- What you should do
In the listing below, find the line with "S.camera = cam", then repeat exactly every line from the top through that one.

- Collected data
※

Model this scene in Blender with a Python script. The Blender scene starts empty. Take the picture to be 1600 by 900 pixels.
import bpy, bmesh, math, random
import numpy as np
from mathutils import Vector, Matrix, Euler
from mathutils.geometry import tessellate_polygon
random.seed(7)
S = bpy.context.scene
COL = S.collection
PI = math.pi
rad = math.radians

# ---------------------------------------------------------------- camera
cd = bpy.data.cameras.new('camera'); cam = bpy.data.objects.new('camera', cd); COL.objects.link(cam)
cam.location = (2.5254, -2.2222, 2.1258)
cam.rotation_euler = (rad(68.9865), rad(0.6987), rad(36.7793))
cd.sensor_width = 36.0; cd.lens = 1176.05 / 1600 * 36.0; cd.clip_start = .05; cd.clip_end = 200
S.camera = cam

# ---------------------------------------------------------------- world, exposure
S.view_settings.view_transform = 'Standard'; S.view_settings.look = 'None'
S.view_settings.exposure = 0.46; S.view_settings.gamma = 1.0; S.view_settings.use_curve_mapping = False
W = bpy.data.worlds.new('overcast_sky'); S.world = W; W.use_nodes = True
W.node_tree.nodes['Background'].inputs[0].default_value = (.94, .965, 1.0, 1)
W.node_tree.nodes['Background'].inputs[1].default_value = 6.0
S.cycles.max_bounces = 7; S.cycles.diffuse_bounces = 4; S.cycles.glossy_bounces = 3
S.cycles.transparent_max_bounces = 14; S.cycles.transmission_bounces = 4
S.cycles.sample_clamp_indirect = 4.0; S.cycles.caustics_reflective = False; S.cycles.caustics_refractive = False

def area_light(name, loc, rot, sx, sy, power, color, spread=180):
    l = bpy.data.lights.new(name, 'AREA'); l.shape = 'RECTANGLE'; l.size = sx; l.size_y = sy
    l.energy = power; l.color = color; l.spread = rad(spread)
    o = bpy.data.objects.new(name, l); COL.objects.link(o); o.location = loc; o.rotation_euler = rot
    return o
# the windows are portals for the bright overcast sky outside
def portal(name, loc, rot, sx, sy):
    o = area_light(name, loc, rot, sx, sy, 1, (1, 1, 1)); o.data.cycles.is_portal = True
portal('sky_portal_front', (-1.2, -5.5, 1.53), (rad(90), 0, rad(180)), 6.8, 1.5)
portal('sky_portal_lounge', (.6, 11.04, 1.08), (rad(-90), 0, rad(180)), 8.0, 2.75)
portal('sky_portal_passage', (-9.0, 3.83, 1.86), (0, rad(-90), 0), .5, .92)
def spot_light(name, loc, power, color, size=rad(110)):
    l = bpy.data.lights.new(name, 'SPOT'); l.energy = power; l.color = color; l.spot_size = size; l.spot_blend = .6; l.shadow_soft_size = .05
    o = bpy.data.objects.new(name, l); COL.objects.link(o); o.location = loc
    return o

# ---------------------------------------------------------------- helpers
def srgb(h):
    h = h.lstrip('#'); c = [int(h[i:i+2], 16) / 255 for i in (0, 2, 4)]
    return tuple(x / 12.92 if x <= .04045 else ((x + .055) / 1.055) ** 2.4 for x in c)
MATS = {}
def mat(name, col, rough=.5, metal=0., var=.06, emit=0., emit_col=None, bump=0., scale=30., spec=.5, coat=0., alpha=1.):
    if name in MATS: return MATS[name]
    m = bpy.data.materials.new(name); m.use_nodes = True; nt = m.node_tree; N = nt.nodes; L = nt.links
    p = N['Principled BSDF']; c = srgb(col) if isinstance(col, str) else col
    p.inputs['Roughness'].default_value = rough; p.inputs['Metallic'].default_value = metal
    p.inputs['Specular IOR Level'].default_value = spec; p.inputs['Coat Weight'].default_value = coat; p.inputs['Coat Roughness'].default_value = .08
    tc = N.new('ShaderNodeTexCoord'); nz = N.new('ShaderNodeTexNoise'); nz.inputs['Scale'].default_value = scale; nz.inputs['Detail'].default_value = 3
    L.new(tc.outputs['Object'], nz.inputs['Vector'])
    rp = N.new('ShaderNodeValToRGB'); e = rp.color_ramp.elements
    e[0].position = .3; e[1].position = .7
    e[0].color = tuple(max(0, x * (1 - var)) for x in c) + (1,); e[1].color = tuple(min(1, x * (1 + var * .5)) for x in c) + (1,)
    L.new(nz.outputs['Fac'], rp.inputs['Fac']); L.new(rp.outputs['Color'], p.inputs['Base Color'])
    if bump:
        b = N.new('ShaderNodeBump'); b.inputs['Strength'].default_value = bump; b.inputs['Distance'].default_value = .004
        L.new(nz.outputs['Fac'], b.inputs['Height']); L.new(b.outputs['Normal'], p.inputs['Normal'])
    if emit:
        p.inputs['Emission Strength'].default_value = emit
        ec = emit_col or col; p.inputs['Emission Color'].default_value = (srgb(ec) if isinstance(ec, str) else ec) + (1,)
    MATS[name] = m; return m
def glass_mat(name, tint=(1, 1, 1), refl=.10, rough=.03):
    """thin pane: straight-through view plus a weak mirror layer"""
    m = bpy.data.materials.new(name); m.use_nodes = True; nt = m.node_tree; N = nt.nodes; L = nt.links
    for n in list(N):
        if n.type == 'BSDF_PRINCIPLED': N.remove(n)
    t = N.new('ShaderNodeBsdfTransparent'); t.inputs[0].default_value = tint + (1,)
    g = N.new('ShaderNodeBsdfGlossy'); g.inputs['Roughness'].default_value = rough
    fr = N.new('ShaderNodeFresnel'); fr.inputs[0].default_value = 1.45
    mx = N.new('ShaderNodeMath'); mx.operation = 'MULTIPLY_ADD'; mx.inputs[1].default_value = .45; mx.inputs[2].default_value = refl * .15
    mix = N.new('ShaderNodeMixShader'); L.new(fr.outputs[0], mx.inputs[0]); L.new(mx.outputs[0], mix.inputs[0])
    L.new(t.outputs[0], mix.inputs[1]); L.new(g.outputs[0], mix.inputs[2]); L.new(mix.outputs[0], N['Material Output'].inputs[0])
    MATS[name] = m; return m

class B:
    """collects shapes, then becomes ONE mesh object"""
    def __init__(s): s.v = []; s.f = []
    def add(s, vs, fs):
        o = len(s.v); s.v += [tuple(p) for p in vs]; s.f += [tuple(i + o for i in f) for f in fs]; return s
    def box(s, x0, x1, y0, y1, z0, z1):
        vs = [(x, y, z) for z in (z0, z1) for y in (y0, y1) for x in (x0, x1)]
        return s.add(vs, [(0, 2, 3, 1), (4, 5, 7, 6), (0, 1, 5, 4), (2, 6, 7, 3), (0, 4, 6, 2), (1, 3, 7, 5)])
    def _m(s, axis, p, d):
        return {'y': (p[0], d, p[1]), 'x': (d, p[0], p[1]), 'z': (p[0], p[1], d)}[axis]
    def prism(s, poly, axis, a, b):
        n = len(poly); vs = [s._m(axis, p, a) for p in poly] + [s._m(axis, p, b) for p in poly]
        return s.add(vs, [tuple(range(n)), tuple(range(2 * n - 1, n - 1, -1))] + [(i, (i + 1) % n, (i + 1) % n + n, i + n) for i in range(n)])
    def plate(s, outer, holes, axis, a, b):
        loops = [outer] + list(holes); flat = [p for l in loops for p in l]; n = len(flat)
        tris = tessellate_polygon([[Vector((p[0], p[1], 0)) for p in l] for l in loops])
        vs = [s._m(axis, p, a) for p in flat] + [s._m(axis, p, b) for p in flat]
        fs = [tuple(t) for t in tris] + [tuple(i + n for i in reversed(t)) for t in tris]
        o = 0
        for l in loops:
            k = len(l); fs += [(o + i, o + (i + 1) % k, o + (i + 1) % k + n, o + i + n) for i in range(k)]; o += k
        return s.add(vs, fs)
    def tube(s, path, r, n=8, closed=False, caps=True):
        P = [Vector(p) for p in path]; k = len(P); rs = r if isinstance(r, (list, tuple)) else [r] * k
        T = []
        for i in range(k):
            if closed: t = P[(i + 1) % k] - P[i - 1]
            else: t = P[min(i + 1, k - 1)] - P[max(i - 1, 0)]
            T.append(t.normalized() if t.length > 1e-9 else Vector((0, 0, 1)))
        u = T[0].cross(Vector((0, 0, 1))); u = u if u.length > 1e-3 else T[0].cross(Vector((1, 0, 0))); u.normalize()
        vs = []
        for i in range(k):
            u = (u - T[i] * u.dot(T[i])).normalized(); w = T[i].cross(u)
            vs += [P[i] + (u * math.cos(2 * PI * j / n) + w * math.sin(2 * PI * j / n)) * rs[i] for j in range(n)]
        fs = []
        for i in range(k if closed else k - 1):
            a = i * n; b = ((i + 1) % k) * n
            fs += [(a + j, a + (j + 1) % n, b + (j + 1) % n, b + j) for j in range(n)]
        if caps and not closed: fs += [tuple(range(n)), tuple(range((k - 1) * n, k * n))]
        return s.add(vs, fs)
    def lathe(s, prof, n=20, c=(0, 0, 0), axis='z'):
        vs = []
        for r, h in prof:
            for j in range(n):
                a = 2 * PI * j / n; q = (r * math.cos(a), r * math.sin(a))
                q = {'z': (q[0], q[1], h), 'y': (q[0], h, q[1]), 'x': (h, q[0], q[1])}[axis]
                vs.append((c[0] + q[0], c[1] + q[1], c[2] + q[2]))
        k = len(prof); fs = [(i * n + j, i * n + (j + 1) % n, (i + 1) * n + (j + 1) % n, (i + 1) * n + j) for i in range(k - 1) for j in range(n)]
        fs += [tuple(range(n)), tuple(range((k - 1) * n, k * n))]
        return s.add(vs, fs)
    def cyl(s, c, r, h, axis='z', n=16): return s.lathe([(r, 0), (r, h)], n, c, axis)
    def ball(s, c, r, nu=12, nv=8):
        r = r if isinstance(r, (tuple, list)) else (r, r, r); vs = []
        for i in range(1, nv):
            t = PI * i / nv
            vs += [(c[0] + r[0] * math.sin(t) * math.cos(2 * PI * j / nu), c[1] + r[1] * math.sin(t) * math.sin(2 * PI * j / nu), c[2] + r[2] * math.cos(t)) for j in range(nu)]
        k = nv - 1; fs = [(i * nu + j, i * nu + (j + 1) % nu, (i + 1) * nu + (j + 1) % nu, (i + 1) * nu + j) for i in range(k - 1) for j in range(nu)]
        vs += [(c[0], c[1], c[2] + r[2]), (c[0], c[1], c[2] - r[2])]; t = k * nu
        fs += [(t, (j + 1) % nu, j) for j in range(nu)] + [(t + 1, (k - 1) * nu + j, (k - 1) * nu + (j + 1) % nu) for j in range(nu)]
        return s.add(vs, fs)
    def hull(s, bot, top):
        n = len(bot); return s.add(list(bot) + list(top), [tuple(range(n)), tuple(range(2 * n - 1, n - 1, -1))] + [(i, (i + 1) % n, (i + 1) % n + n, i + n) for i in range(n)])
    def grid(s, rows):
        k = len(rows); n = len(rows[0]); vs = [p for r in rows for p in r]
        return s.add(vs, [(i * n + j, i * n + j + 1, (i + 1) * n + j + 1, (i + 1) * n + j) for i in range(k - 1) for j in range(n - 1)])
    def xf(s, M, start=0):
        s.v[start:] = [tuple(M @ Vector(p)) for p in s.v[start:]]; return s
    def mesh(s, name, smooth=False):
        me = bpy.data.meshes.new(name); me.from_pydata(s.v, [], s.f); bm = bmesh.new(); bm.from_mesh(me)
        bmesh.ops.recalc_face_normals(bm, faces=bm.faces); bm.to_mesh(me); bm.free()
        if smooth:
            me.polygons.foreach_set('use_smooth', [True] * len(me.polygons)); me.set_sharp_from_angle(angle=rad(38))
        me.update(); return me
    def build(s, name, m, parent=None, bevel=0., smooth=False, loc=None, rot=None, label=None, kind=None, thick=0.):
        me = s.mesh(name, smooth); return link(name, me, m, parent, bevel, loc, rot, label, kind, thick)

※

- Task response
Model this scene in Blender with a Python script. The Blender scene starts empty. Take the picture to be 1600 by 900 pixels.
import bpy, bmesh, math, random
import numpy as np
from mathutils import Vector, Matrix, Euler
from mathutils.geometry import tessellate_polygon
random.seed(7)
S = bpy.context.scene
COL = S.collection
PI = math.pi
rad = math.radians

# ---------------------------------------------------------------- camera
cd = bpy.data.cameras.new('camera'); cam = bpy.data.objects.new('camera', cd); COL.objects.link(cam)
cam.location = (2.5254, -2.2222, 2.1258)
cam.rotation_euler = (rad(68.9865), rad(0.6987), rad(36.7793))
cd.sensor_width = 36.0; cd.lens = 1176.05 / 1600 * 36.0; cd.clip_start = .05; cd.clip_end = 200
S.camera = cam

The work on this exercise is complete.